Пруст, вероятно, почерпнул форму своего творчества не непосредственно из фильмов; но вполне возможно, что пример кино способствовал тому, чтобы привить нашим современникам вкус и тягу к литературной композиции нового типа, в большей степени отражающей психологическую реальность. Кино - преподаватель психологии - парадокс, но тем не менее, я уверен, что это утверждение во многом справедливо. Однако я думаю при этом не столько о наиболее психологических лентах, сколько о типично американской продукции или о той, которую мы, во Франции, будь то справедливо или ошибочно, охотно считаем таковой (похищение, конная или автомобильная погоня, револьверные выстрелы и т. д.). В самом деле, именно здесь мы чаще всего находим наилучшую раскадровку сцен.
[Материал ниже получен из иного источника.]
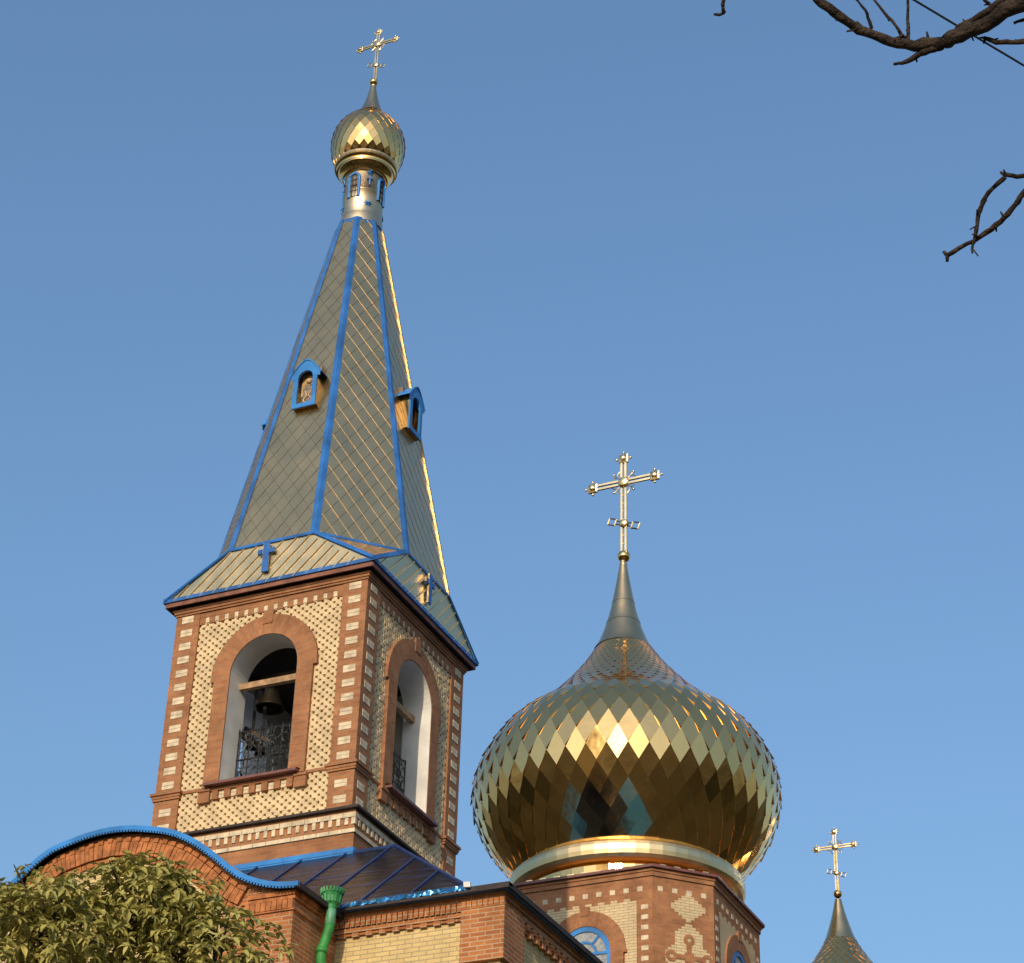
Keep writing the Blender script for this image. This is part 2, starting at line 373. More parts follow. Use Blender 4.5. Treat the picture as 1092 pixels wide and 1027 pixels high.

Искусство экрана первое, которому удалось смешать прошлое, настоящее и будущее так, как это привычно для нашей мысли еще до того, как оно осознало существование такой новой возможности и принялось методически использовать ее, как это делается теперь, оно иногда вставляло в середину безумной погони серию совершенно других образов, чисто эмоционально связанных с происходящим: цель погони, воспоминание о первой встрече с похищенной де вушкой. Раньше произведение искусства требовало соблюдения трех единств: времени, места и действия - затем от этого архитектурного принципа отказались, чтобы мало-помалу заменить его принципом музыкальным или, точнее, кинематографическим.